A History of Errors Catches Up with LTD Broadband in Iowa

When the FCC announced the winners of the Rural Digital Opportunity Fund (RDOF) last December, many industry veterans were surprised by the appearance of LTD Broadband as the largest recipient of funds. The company managed to snag more than $1.3 billion to serve 528,000 locations across 15 states, but its capability to do so immediately drew skepticism from many (including us).

Now, a little less than a year later, the company's chickens are coming home to roost. In a recent ruling denying the company the expanded Eligible Telecommunications Carrier (ETC) status it needs to offer service in RDOF-awarded areas, the Iowa Utilities Board took LTD to task for a history of noncompliance and late payments:

Specifically, LTD had not complied with the Board’s February 22, 2019 order, as LTD had not yet filed a registration as a telecommunications service provider, was past due on its DPRS assessment, and had not yet filed an annual report with the Board for reporting years 2019 and 2020. 

[B]eyond the procedural flaws in LTD’s Application, the company’s responses to Board . . . illustrate that LTD has routinely submitted regulatory filings with obvious errors, if filings were submitted at all . . . It is for this reason that the Board takes seriously LTD’s history of inconsistent compliance with this provision, as the regulatory burden is minimal and the consequence of failing to uphold the obligation ETCs pledge to carry out impacts the rest of the industry, the Board, and most importantly, the Iowans served by the program.

But the regulatory board took its comments a step further, basing its ruling also on the fact that the company's behavior in the state betrays what looks like a lack of ability to meet its bidding commitments during the auction:

The record in this docket does not merit the expansion of a credential that signals to the public that LTD has evidenced the technical and financial capabilities required to carry out the public interest obligations of those entrusted with federal funds. LTD’s responses and actions lack the candor that the Board would expect from a carrier seeking to evidence the expertise to take on this degree of expansion.

Image

LTD responded by petitioning the FCC for more time, and was roundly denied.

Its arguments to the IUB and the FCC are revealing of the company's approach and attitude. To the Iowa Utilities Board, it tried to argue that its previous ETC status earned to deliver service from the Connect American Fund Round 2 (CAF II) grants in the state should also count for RDOF (winning areas in blue, right), even though the FCC explicitly said that providers were required to secure whatever additional elegibility required by state statute to expand service with the new funds.

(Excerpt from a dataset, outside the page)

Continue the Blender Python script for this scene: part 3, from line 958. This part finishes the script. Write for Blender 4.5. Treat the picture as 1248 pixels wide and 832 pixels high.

Its subsequent petition to the FCC argued that LTD just misunderstood those local rules, and even though it missed the window it should be given an extension. In response, the FCC wrote:


 

LTD explains that it did not file its ETC designation application in Nebraska until April 28 and in Iowa and North Dakota until May 7, approximately five months after the release of the Auction 904 Closing Public Notice. LTD contends that it waited until those dates to file in these states due to its understanding that each state had a 30-day ETC approval process and that it therefore believed it would obtain ETC designation in all three states by the Commission’s June 7 deadline. LTD offers no explanation for why it did not file in these states sooner, or why waiting until the last possible moment to file (even if its assumptions about a 30 day approval process were correct) was a choice warranting waiver.

LTD won $2.3 million to bring service to almost 13,000 locations in Iowa, and nearly all of its bids were at the gigabit, low-latency tier. That's less than $200 per location on average.

 

Image

RDOF was designed to eventually deliver more than $20 billion in subsidies to bring high-speed Internet access to parts of the country which for years have been neglected by monopoly providers more interested in extracting wealth from high-return areas. But its impact - at least insofar as LTD's behavior in Iowa shows - is trending towards what we feared: huge winners failing to meet obligations with clawbacks and delays, with the result being that tens of thousands of households around the country will go even longer with inadequate or no Internet access.

It's worth reading the IUB's full ruling [pdf], and other states would do well to follow Iowa's due diligence in making sure that the public's interests continue to be served.